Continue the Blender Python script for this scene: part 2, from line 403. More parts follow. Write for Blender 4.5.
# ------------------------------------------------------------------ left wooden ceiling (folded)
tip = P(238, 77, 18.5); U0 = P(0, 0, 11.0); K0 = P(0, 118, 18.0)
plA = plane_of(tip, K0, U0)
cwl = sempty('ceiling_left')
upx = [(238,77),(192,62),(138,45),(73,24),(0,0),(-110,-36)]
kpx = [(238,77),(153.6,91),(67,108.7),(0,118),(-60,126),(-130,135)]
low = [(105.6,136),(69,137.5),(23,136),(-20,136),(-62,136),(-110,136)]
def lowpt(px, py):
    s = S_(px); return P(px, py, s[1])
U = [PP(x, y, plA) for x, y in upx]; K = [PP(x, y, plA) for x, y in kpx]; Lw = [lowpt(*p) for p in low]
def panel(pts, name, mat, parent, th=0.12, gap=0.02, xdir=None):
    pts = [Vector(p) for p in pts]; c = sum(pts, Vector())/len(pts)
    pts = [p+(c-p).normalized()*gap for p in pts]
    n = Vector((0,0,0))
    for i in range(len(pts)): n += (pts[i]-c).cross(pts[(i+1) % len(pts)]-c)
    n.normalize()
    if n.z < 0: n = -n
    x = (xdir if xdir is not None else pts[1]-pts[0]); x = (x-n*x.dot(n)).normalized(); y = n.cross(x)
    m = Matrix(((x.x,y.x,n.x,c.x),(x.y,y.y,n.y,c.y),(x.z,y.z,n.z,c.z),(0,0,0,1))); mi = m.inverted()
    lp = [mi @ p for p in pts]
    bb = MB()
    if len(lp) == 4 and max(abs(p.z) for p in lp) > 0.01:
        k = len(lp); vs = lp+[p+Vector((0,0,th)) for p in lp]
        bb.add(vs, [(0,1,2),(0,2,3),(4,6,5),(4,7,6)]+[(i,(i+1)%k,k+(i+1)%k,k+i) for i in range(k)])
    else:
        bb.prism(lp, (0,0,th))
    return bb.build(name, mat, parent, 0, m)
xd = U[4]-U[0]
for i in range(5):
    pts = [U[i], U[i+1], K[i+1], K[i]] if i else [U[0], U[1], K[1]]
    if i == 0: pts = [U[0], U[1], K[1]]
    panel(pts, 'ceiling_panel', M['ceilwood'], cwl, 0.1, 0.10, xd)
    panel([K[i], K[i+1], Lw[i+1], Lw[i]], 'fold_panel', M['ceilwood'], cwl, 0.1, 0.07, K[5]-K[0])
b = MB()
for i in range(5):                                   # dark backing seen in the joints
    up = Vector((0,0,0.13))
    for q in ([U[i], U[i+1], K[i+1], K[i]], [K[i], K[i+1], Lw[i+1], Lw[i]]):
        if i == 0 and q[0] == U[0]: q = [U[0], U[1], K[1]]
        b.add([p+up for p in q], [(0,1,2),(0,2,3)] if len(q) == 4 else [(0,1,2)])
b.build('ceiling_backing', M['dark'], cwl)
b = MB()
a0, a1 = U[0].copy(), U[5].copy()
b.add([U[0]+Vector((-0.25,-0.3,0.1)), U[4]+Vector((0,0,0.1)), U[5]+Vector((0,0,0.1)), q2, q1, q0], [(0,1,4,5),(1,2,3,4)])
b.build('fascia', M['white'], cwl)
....
● BRIEF: Transcribe the whole listing exactly.

● EXPECTED ANSWER:
Continue the Blender Python script for this scene: part 2, from line 403. More parts follow. Write for Blender 4.5.
# ------------------------------------------------------------------ left wooden ceiling (folded)
tip = P(238, 77, 18.5); U0 = P(0, 0, 11.0); K0 = P(0, 118, 18.0)
plA = plane_of(tip, K0, U0)
cwl = sempty('ceiling_left')
upx = [(238,77),(192,62),(138,45),(73,24),(0,0),(-110,-36)]
kpx = [(238,77),(153.6,91),(67,108.7),(0,118),(-60,126),(-130,135)]
low = [(105.6,136),(69,137.5),(23,136),(-20,136),(-62,136),(-110,136)]
def lowpt(px, py):
    s = S_(px); return P(px, py, s[1])
U = [PP(x, y, plA) for x, y in upx]; K = [PP(x, y, plA) for x, y in kpx]; Lw = [lowpt(*p) for p in low]
def panel(pts, name, mat, parent, th=0.12, gap=0.02, xdir=None):
    pts = [Vector(p) for p in pts]; c = sum(pts, Vector())/len(pts)
    pts = [p+(c-p).normalized()*gap for p in pts]
    n = Vector((0,0,0))
    for i in range(len(pts)): n += (pts[i]-c).cross(pts[(i+1) % len(pts)]-c)
    n.normalize()
    if n.z < 0: n = -n
    x = (xdir if xdir is not None else pts[1]-pts[0]); x = (x-n*x.dot(n)).normalized(); y = n.cross(x)
    m = Matrix(((x.x,y.x,n.x,c.x),(x.y,y.y,n.y,c.y),(x.z,y.z,n.z,c.z),(0,0,0,1))); mi = m.inverted()
    lp = [mi @ p for p in pts]
    bb = MB()
    if len(lp) == 4 and max(abs(p.z) for p in lp) > 0.01:
        k = len(lp); vs = lp+[p+Vector((0,0,th)) for p in lp]
        bb.add(vs, [(0,1,2),(0,2,3),(4,6,5),(4,7,6)]+[(i,(i+1)%k,k+(i+1)%k,k+i) for i in range(k)])
    else:
        bb.prism(lp, (0,0,th))
    return bb.build(name, mat, parent, 0, m)
xd = U[4]-U[0]
for i in range(5):
    pts = [U[i], U[i+1], K[i+1], K[i]] if i else [U[0], U[1], K[1]]
    if i == 0: pts = [U[0], U[1], K[1]]
    panel(pts, 'ceiling_panel', M['ceilwood'], cwl, 0.1, 0.10, xd)
    panel([K[i], K[i+1], Lw[i+1], Lw[i]], 'fold_panel', M['ceilwood'], cwl, 0.1, 0.07, K[5]-K[0])
b = MB()
for i in range(5):                                   # dark backing seen in the joints
    up = Vector((0,0,0.13))
    for q in ([U[i], U[i+1], K[i+1], K[i]], [K[i], K[i+1], Lw[i+1], Lw[i]]):
        if i == 0 and q[0] == U[0]: q = [U[0], U[1], K[1]]
        b.add([p+up for p in q], [(0,1,2),(0,2,3)] if len(q) == 4 else [(0,1,2)])
b.build('ceiling_backing', M['dark'], cwl)
b = MB()
a0, a1 = U[0].copy(), U[5].copy()
b.add([U[0]+Vector((-0.25,-0.3,0.1)), U[4]+Vector((0,0,0.1)), U[5]+Vector((0,0,0.1)), q2, q1, q0], [(0,1,4,5),(1,2,3,4)])
b.build('fascia', M['white'], cwl)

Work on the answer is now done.